Meh. If you're not trying to meet people for local events or whatever, what's the point of a local forum? You'll get more varied experience/knowledge/opinions on bigger generic forums, and much better brand-specific info on their forums. CZ, HK, Sig, ect all have at least one big forum. Hell, I've forums with heavy traffic for (IMO) some really incosequential stuff. I'm pretty sure there's a S&W Sigma/SVE forum. Or Taurus forums. I don't dare to look for it, but I'd go a notch lower and say there's probably a Hi-Point forum.
...I mean, not to blanket certain guns as 'bad.' More often, functional, but cheaply-priced and it is often reflected in the products. They WORK, they may even be dead-nuts reliable...but I still don't want them. Anyway...
I have a question for the other ATYAGTers: Do you consider light strikes in a semi-auto handgun to ever be acceptable? Certainly there is a place for guns that will not reliably ignite all (or at least the vast majority of) primers- in competition. It's to your advantage to have hammer (or striker) parts that are on the ragged edge of not working. Light hammers, light hammer springs. Trigger's with no takeup/overtravel, which means they barely have room to break/reset. Ect.
...but for a carry or a HD gun? Would you be confidant in one that appears to ignite all high-quality primers, almost all mid-quality primers, and NONE of the worst Russian primers?

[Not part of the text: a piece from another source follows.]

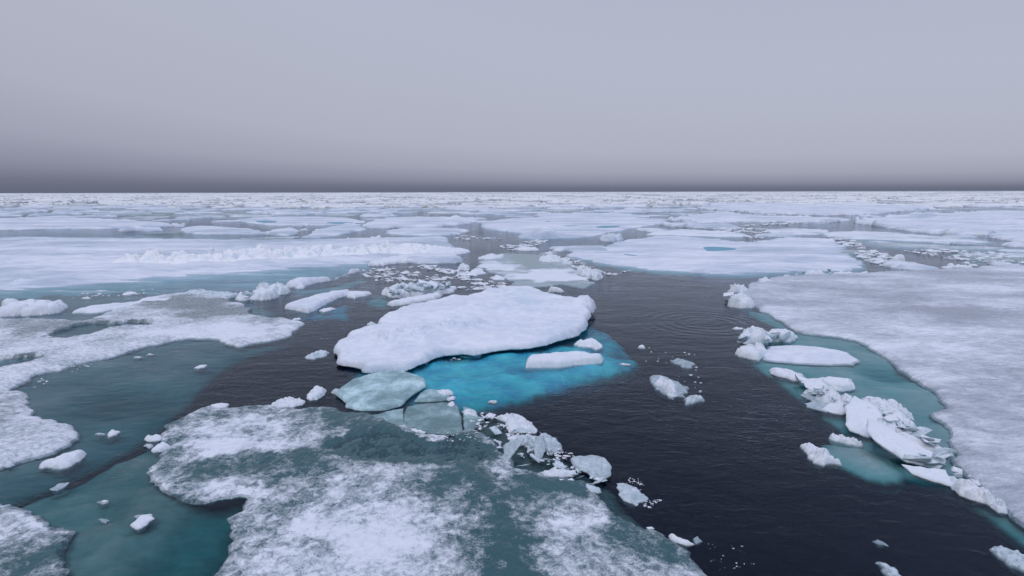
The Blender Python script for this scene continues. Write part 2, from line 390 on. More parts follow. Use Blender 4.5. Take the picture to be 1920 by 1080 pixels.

I finally went and shot my P290 for the first time today. For the size (and its purpose), I thought it did fantastic. I can deal with the DAO trigger just fine (more on that later), and you definitely start to notice that for what would be called a mildly bulky pocket gun (>LCP/P3AT but not by much), it has so many good big-gun qualities. The trigger is ALMOST too light and smooth- getting close to Kahr-iness. Smooth, no stacking...but a little TOO smooth, seeming to just be empty takeup rather than actually having an action you can feel.
And there-in lies the problem: it could easily have enough hammer spring added to raise the average trigger pull weight by a solid couple of pounds, along with letting you feel the workings of the trigger mech a little better. This helps me with slow, aimed fire by letting me know exactly where the trigger is and when the break is coming. Helps with SD in that it tends to prevent, or least help identify, malfunctions. Less likely to have an incomplete pull/reset because you've got no tactile feedback.
Having fudged with a few hammer springs on various guns, down to cutting coils and whatnot, I kinda felt like the hammer on the P290 seemed awful soft. And IMO, I was right. It takes two strikes on a Monarch primer. Every single time. Shitty $10/50 Monarch 9mm, with genuine laquered steel casings, is something I always like to have around- it is the #1 widely-available ammo for giving a gun the ol' concrete primer test. I had one or two (unsure) light strikes on range-grade PMC ammo. I ignited all the higher-end ammo I had, but that was only about 20 rounds of various hollowpoints. The true test will be Tulammo, which I did not have on hand. The primers are harder than anything your typical gun range will sell (harder than PMC, UMC, Win WB, Blazer, ect). But a bit more forgiving than the Monarch.